[STATED TASK] How do the records below read from their first line through the line containing "Strength=strength, Distance=dist, Height=h).outputs[0])"? Write those lines out exactly.

[SOURCE RECORDS]
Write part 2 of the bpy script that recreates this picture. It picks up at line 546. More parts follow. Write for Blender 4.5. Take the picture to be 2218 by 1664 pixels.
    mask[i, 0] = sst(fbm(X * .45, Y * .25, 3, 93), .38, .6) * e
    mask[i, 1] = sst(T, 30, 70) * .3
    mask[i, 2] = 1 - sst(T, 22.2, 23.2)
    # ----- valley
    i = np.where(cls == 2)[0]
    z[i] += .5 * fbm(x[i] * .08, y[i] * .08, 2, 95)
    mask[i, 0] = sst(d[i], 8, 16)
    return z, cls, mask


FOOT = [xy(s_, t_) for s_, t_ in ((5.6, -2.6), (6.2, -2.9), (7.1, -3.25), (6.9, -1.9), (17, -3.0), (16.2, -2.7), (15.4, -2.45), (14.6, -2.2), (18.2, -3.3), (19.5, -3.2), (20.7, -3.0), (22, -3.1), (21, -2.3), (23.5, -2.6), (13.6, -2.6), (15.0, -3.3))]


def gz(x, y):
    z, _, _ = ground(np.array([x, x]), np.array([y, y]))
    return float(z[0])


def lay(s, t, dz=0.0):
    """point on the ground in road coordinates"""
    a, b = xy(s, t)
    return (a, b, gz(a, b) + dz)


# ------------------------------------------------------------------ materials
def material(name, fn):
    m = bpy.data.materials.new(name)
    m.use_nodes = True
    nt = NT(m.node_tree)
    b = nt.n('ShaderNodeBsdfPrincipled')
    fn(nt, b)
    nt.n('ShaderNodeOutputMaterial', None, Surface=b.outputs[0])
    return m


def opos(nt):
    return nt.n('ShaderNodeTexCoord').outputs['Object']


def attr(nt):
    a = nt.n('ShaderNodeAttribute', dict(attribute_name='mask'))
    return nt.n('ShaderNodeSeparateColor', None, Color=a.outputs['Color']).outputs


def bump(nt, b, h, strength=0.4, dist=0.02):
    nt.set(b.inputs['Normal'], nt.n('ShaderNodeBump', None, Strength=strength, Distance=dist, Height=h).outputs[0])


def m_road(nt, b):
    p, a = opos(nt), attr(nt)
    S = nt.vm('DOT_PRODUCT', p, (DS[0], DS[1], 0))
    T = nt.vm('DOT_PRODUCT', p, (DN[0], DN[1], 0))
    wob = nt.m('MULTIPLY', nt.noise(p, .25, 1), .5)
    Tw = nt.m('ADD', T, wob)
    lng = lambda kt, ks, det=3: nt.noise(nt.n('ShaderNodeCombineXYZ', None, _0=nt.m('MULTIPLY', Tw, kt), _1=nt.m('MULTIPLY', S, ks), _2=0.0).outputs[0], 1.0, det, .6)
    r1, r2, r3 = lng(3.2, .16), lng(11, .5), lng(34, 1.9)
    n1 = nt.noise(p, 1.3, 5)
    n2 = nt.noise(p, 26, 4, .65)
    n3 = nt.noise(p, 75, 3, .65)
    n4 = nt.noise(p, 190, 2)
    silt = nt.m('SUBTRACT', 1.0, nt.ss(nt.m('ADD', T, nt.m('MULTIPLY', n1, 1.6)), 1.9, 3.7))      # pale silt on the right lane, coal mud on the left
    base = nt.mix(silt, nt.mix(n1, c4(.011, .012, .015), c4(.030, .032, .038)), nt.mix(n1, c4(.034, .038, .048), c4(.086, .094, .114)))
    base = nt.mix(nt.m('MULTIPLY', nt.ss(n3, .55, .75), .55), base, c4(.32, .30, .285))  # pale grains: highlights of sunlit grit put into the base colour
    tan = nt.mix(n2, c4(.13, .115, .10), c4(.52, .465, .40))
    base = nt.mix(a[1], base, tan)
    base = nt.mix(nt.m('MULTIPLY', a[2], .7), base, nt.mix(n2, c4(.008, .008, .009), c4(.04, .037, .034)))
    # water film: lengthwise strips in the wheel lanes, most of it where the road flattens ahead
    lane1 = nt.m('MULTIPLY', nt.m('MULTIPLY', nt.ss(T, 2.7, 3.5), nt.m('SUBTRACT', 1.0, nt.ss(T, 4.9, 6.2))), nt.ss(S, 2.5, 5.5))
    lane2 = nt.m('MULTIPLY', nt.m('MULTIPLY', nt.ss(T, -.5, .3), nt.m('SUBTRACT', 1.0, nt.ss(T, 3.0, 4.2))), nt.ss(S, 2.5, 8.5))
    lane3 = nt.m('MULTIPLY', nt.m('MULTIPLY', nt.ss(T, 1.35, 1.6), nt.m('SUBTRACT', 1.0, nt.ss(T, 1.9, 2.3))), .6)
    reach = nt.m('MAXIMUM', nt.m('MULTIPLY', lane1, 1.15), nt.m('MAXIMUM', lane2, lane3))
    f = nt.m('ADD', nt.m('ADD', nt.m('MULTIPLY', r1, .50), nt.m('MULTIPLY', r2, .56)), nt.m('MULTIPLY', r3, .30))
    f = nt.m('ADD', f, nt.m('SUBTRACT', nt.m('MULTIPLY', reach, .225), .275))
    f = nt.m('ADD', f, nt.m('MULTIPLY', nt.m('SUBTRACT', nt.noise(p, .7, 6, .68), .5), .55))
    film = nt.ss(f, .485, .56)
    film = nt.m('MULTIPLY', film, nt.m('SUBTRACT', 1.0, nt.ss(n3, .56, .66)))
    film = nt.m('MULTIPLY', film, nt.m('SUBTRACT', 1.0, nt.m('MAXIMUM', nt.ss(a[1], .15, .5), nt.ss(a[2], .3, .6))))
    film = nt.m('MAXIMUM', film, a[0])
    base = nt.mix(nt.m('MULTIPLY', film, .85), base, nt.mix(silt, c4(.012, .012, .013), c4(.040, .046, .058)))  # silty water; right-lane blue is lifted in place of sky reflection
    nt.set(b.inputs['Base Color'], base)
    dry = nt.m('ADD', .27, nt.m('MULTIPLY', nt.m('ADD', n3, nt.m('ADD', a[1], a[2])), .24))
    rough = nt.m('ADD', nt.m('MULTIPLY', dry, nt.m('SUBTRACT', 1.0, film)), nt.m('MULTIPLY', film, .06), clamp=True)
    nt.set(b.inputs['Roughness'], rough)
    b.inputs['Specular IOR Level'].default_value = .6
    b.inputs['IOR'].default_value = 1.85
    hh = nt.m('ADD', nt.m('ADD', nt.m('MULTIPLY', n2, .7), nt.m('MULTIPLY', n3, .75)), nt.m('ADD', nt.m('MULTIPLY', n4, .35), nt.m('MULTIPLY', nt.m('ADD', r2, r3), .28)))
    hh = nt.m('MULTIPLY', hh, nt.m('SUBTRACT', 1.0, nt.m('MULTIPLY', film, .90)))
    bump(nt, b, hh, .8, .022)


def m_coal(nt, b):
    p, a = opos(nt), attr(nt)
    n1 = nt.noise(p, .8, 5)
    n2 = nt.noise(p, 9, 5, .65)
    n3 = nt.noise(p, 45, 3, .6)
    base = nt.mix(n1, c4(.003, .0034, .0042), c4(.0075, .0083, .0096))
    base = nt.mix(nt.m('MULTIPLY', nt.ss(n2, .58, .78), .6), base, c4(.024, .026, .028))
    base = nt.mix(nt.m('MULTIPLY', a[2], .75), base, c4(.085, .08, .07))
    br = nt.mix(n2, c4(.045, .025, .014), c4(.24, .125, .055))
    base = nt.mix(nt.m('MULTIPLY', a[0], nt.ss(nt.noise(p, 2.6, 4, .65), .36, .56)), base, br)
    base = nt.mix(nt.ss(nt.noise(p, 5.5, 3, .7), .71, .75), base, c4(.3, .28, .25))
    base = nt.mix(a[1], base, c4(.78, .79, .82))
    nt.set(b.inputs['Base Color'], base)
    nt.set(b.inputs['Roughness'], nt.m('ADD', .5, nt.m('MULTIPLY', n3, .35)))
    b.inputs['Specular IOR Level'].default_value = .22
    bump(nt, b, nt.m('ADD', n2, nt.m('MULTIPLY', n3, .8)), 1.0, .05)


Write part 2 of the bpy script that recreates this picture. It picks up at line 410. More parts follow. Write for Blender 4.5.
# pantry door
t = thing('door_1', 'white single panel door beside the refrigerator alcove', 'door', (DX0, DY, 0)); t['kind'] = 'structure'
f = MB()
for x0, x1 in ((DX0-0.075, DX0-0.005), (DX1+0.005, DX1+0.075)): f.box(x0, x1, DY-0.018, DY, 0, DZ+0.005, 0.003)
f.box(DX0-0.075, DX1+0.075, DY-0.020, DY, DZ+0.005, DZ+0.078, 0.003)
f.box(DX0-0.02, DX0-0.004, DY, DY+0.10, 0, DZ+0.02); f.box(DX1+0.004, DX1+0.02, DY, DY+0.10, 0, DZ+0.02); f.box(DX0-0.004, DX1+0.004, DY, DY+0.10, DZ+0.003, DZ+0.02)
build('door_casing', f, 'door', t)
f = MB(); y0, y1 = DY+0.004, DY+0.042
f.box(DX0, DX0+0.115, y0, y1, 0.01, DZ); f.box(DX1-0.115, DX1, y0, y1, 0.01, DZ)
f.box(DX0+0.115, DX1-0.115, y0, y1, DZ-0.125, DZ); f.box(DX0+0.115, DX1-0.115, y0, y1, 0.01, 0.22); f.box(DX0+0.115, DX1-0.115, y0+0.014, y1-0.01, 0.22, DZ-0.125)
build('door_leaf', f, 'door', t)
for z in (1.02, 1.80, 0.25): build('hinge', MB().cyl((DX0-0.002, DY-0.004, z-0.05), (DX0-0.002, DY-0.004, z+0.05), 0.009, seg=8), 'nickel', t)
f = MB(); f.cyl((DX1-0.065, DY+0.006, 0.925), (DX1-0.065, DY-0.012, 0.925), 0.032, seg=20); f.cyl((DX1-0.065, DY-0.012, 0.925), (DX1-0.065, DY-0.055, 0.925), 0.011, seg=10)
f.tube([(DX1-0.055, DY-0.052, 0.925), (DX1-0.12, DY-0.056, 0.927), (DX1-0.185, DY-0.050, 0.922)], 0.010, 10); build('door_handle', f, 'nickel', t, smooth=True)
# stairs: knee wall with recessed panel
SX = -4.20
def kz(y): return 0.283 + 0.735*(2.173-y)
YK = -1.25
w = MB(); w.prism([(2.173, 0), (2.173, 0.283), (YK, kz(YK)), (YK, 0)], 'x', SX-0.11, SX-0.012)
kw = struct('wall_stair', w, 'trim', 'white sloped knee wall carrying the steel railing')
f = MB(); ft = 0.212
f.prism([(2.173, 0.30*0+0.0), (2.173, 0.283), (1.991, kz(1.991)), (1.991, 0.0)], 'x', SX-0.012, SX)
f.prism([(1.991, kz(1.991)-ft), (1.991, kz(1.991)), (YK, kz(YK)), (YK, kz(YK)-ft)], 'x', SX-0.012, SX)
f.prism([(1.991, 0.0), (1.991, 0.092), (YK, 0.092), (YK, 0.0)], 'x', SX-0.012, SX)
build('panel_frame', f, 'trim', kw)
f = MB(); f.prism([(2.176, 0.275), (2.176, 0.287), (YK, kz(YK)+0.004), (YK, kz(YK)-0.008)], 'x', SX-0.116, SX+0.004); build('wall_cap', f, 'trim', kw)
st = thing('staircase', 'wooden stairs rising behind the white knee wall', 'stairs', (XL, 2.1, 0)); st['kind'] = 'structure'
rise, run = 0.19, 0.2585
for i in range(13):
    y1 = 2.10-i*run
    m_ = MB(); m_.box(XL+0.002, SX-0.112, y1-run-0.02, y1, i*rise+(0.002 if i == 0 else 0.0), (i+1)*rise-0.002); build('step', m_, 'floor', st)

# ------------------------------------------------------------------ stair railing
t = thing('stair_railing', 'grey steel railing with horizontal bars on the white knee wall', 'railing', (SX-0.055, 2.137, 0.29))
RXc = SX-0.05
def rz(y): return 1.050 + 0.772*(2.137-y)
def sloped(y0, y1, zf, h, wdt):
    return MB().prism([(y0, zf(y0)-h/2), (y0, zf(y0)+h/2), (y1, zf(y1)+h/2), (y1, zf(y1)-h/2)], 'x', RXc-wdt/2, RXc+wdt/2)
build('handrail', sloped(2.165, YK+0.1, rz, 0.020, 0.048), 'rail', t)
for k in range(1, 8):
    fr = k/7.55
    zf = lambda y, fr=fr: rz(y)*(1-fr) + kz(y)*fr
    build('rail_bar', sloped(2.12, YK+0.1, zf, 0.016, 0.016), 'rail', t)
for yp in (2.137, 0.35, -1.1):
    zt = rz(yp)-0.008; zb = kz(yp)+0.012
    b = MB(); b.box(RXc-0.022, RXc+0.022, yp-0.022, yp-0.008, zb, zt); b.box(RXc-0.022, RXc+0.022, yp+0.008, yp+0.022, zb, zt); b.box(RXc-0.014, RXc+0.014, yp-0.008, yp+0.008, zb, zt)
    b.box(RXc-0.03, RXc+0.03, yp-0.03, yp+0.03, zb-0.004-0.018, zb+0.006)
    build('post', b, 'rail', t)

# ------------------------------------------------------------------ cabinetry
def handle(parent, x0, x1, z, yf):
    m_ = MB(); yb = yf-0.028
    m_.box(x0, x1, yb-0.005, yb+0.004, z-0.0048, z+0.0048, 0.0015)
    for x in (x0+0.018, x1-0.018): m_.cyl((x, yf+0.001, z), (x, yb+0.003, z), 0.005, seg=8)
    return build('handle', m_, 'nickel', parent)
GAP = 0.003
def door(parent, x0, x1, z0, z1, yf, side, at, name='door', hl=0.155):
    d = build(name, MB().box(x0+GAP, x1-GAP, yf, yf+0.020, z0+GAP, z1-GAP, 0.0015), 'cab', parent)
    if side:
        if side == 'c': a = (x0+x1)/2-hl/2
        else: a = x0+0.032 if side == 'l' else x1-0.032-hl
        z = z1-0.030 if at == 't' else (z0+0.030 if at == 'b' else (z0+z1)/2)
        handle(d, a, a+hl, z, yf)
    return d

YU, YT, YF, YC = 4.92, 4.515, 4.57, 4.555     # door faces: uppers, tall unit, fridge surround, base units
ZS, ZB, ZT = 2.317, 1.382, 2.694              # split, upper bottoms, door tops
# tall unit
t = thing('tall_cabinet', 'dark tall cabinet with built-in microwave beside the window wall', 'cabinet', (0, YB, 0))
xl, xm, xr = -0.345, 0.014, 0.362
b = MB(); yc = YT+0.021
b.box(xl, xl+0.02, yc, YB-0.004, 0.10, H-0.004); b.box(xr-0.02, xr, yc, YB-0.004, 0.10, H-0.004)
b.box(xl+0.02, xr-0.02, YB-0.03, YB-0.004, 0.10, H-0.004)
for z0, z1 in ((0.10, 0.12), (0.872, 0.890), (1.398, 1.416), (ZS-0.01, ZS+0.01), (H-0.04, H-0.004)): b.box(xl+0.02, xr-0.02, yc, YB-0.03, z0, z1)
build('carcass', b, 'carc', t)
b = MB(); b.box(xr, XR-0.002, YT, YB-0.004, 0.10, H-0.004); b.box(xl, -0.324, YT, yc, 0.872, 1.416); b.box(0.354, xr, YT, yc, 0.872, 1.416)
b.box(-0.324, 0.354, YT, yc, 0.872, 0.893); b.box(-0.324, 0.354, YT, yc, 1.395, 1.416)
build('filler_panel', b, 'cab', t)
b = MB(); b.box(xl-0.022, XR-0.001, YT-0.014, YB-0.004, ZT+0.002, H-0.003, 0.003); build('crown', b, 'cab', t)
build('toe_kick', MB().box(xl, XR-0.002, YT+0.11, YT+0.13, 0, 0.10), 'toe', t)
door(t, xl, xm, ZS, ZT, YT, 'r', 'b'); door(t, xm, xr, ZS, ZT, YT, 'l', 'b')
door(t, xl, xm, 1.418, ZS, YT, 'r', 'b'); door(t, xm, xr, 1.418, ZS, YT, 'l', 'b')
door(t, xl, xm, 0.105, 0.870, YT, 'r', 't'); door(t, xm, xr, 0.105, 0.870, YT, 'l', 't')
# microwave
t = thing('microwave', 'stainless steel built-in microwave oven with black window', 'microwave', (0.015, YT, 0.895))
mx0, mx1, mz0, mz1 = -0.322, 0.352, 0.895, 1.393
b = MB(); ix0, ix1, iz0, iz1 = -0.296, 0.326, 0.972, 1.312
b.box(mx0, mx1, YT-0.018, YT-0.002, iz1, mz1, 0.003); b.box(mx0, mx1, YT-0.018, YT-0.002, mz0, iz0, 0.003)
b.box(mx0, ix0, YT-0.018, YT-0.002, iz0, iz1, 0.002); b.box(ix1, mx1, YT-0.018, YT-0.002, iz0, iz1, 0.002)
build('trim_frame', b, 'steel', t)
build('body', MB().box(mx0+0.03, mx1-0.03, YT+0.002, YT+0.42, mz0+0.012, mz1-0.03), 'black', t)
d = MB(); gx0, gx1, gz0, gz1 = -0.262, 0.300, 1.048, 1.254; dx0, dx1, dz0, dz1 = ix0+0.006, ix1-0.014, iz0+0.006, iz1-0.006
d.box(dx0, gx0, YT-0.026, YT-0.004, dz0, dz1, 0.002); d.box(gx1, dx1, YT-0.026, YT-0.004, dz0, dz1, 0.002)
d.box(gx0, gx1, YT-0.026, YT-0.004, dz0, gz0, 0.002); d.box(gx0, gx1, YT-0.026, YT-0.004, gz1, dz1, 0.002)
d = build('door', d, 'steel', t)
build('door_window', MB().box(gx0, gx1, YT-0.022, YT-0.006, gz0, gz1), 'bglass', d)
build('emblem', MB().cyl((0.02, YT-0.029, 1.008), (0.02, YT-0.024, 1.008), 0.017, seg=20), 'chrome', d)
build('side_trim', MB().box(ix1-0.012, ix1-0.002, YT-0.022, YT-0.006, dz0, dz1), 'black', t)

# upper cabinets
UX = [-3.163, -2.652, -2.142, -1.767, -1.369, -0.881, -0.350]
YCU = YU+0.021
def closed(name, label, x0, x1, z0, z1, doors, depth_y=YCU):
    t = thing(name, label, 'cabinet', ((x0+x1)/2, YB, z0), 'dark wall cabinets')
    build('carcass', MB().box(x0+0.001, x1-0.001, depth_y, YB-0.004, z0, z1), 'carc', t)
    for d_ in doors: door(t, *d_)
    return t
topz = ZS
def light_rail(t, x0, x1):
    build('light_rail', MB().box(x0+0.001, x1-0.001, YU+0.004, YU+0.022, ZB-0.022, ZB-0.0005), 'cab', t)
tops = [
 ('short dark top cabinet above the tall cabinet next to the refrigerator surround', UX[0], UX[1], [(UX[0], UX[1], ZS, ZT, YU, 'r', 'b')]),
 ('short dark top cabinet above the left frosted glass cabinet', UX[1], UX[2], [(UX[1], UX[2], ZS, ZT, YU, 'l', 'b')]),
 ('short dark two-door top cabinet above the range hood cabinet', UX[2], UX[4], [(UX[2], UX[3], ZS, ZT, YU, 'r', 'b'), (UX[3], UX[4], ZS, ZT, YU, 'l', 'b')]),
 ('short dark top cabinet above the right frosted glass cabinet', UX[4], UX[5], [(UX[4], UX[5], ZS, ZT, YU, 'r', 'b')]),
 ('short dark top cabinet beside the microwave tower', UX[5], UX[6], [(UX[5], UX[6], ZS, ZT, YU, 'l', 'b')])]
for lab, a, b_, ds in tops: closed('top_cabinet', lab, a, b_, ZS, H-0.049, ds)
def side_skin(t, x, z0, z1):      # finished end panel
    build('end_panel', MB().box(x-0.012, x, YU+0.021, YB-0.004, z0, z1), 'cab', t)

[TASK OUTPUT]
Write part 2 of the bpy script that recreates this picture. It picks up at line 546. More parts follow. Write for Blender 4.5. Take the picture to be 2218 by 1664 pixels.
    mask[i, 0] = sst(fbm(X * .45, Y * .25, 3, 93), .38, .6) * e
    mask[i, 1] = sst(T, 30, 70) * .3
    mask[i, 2] = 1 - sst(T, 22.2, 23.2)
    # ----- valley
    i = np.where(cls == 2)[0]
    z[i] += .5 * fbm(x[i] * .08, y[i] * .08, 2, 95)
    mask[i, 0] = sst(d[i], 8, 16)
    return z, cls, mask


FOOT = [xy(s_, t_) for s_, t_ in ((5.6, -2.6), (6.2, -2.9), (7.1, -3.25), (6.9, -1.9), (17, -3.0), (16.2, -2.7), (15.4, -2.45), (14.6, -2.2), (18.2, -3.3), (19.5, -3.2), (20.7, -3.0), (22, -3.1), (21, -2.3), (23.5, -2.6), (13.6, -2.6), (15.0, -3.3))]


def gz(x, y):
    z, _, _ = ground(np.array([x, x]), np.array([y, y]))
    return float(z[0])


def lay(s, t, dz=0.0):
    """point on the ground in road coordinates"""
    a, b = xy(s, t)
    return (a, b, gz(a, b) + dz)


# ------------------------------------------------------------------ materials
def material(name, fn):
    m = bpy.data.materials.new(name)
    m.use_nodes = True
    nt = NT(m.node_tree)
    b = nt.n('ShaderNodeBsdfPrincipled')
    fn(nt, b)
    nt.n('ShaderNodeOutputMaterial', None, Surface=b.outputs[0])
    return m


def opos(nt):
    return nt.n('ShaderNodeTexCoord').outputs['Object']


def attr(nt):
    a = nt.n('ShaderNodeAttribute', dict(attribute_name='mask'))
    return nt.n('ShaderNodeSeparateColor', None, Color=a.outputs['Color']).outputs


def bump(nt, b, h, strength=0.4, dist=0.02):
    nt.set(b.inputs['Normal'], nt.n('ShaderNodeBump', None, Strength=strength, Distance=dist, Height=h).outputs[0])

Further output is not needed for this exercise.